> **Exercise**
List, from the lines below, each one with "scene" in it.
Start of Record list
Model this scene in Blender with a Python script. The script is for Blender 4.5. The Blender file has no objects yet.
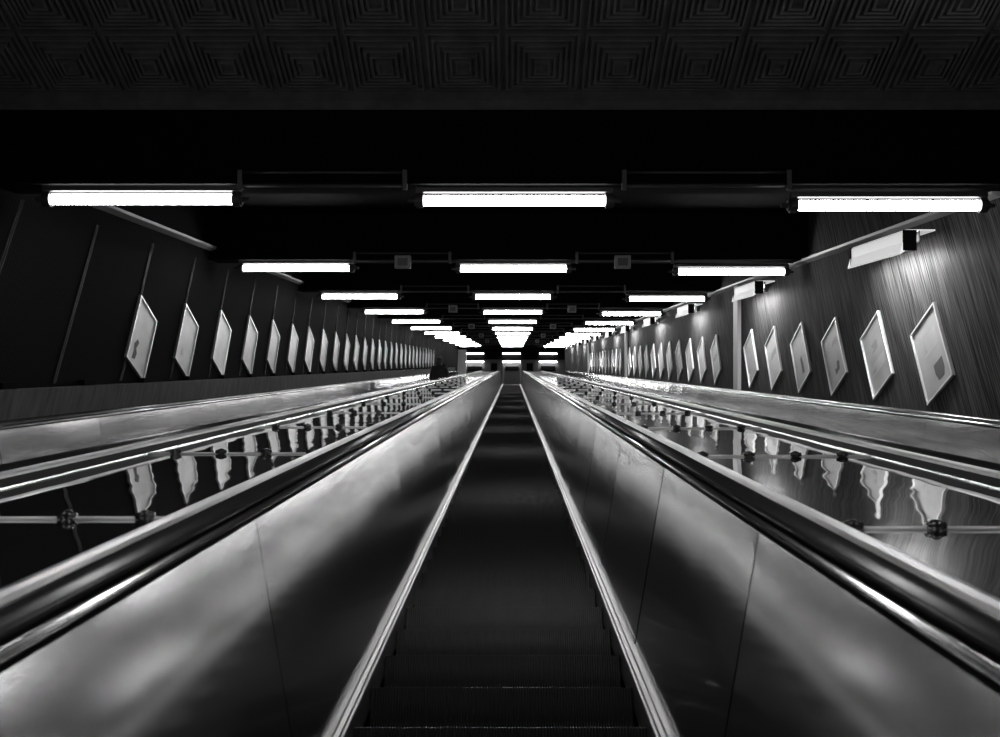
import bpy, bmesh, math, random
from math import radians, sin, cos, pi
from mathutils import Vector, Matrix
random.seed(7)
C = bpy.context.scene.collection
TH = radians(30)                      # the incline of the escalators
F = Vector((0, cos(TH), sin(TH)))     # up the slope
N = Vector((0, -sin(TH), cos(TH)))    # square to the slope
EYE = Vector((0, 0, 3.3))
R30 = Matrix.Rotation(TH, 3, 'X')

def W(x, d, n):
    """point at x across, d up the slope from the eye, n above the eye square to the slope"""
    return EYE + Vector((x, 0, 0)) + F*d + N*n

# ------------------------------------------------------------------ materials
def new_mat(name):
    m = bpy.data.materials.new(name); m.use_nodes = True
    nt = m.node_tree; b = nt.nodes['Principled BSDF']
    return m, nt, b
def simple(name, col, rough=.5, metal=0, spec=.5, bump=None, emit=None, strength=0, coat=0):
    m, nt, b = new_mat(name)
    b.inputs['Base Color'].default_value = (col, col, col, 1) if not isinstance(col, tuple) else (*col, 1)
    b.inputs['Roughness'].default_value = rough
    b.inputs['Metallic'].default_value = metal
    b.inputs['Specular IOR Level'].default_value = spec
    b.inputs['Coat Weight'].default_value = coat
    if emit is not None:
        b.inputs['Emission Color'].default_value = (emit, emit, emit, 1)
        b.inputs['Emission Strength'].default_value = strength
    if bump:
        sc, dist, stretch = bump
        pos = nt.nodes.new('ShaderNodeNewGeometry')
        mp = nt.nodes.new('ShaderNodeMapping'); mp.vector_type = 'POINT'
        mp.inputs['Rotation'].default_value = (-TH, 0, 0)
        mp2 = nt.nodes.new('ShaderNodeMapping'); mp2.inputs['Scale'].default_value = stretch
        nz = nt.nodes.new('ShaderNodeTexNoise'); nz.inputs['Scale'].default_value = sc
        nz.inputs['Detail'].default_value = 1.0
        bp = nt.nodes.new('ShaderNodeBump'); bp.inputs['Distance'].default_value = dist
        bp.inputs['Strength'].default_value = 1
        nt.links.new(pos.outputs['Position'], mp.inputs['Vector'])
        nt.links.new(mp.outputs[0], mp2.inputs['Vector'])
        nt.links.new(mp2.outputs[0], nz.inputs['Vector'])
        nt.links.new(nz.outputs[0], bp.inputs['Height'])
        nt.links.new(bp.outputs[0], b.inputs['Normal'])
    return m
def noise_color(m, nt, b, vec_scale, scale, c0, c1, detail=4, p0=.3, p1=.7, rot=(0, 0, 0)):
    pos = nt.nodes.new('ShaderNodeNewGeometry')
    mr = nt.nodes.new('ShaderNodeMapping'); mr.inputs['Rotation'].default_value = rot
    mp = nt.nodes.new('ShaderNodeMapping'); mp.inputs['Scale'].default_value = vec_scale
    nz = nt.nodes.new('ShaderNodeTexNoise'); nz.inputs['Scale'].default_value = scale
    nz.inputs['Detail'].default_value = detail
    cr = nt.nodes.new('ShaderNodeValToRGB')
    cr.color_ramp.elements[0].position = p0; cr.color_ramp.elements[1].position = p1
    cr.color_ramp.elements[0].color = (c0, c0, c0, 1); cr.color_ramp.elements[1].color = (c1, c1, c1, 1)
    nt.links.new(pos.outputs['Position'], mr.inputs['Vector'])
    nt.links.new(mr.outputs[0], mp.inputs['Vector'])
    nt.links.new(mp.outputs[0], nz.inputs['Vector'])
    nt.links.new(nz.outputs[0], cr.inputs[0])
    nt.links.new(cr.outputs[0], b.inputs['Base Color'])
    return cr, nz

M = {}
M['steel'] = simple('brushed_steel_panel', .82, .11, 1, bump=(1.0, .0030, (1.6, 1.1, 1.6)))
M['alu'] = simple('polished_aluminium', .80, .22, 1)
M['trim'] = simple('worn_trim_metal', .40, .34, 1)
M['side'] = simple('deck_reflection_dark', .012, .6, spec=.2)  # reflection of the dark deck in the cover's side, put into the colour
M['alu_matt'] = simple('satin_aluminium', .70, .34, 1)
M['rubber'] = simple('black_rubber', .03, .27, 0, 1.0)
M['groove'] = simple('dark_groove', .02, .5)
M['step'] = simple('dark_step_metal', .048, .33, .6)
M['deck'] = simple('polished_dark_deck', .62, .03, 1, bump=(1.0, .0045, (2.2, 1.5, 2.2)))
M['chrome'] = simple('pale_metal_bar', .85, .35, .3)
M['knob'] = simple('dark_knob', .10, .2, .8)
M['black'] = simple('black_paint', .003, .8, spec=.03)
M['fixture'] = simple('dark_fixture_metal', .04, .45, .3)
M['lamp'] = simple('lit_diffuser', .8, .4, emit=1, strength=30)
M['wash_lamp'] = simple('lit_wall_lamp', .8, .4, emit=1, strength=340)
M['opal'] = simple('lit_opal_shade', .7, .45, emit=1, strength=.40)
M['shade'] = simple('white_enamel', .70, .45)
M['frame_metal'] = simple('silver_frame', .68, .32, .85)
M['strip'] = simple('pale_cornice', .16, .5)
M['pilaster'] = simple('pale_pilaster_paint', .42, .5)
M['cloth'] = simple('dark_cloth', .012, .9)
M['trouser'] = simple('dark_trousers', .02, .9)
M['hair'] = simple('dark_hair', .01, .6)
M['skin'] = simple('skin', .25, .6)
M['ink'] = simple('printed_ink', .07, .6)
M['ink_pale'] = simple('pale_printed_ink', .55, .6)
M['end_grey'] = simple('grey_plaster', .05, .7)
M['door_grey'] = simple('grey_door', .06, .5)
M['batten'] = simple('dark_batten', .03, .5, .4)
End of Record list
Start of Record list
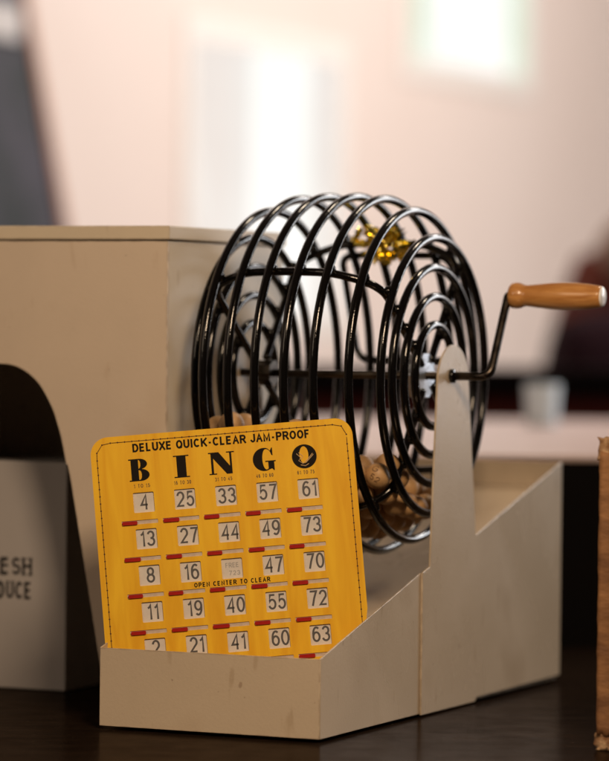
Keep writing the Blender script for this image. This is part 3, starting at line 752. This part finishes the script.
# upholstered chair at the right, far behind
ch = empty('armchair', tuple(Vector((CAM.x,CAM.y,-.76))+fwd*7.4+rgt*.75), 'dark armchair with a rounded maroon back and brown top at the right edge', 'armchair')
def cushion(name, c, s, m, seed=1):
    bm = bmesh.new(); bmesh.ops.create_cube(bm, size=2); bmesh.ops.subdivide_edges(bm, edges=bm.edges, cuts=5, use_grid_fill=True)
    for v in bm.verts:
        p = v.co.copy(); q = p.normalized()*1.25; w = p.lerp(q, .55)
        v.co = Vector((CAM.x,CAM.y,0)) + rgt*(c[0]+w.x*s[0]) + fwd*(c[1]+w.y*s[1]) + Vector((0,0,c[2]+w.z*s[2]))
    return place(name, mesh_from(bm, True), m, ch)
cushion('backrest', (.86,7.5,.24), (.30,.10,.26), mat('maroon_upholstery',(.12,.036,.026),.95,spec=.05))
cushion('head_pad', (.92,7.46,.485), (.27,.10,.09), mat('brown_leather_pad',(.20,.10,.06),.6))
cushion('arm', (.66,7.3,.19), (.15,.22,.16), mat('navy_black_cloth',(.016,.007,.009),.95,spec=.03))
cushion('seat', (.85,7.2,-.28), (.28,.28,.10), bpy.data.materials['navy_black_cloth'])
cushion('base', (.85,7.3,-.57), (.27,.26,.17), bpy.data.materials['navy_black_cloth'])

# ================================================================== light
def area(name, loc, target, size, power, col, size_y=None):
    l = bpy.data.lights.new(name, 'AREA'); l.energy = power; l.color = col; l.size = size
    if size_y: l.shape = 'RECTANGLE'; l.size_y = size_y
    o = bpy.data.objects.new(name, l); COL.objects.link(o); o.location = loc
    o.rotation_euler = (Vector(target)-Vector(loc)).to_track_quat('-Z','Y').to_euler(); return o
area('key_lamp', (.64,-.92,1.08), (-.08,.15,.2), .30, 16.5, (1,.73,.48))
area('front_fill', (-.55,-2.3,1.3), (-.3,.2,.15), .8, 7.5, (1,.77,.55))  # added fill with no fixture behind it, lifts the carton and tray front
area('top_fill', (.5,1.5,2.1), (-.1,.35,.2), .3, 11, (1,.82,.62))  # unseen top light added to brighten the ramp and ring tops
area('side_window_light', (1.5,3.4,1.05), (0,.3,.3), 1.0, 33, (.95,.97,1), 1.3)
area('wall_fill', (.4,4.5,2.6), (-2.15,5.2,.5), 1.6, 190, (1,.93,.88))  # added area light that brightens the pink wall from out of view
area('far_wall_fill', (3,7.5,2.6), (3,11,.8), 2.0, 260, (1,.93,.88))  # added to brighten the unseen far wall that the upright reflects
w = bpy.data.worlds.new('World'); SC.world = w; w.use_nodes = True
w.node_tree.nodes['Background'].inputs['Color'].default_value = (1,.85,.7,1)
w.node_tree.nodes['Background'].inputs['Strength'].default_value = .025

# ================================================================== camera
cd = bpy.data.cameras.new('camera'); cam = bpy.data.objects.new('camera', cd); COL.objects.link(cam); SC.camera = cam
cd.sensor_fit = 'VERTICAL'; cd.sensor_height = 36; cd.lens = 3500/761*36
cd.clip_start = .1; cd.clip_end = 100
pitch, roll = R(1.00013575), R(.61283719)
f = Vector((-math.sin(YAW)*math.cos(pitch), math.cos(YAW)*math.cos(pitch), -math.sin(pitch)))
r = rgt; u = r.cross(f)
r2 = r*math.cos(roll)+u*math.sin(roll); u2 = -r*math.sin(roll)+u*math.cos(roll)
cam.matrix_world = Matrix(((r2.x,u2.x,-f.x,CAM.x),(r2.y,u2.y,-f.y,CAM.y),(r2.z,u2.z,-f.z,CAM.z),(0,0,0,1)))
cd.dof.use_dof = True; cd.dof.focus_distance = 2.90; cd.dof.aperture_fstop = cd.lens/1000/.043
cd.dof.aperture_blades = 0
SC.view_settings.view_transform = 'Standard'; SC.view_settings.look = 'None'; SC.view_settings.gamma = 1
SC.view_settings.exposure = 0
End of Record list
Start of Record list
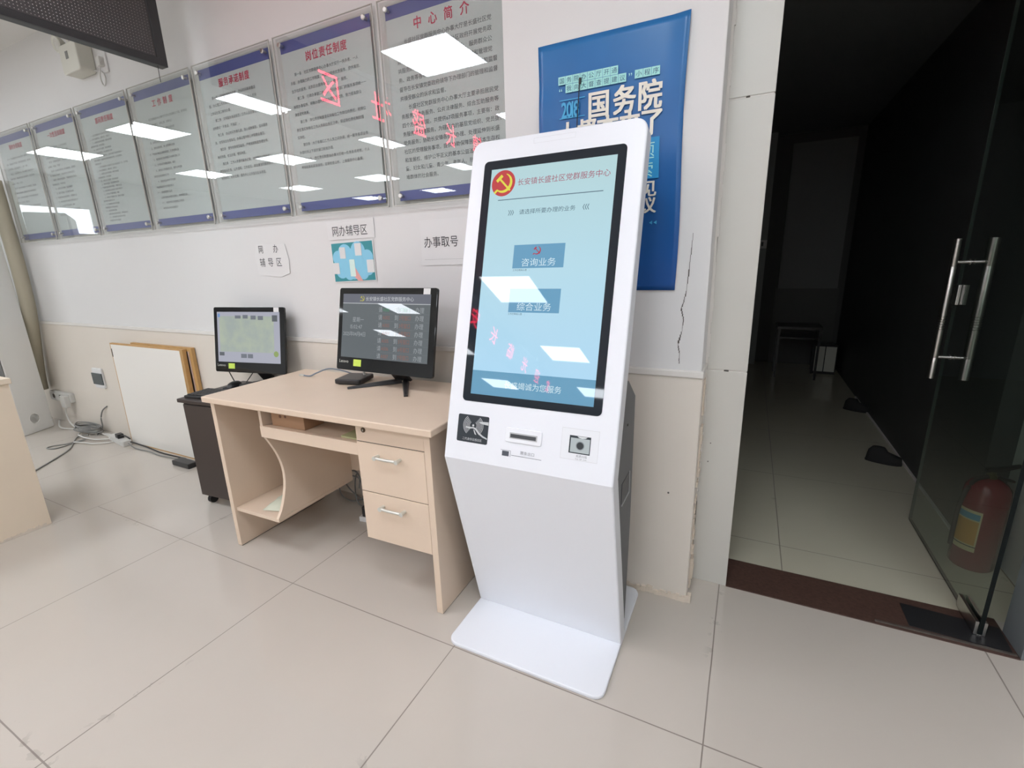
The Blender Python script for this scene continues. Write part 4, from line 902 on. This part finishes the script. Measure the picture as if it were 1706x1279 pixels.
End of Record list
> **Solved exercise**
Model this scene in Blender with a Python script. The script is for Blender 4.5. The Blender file has no objects yet.
C = bpy.context.scene.collection
The Blender Python script for this scene continues. Write part 4, from line 902 on. This part finishes the script. Measure the picture as if it were 1706x1279 pixels.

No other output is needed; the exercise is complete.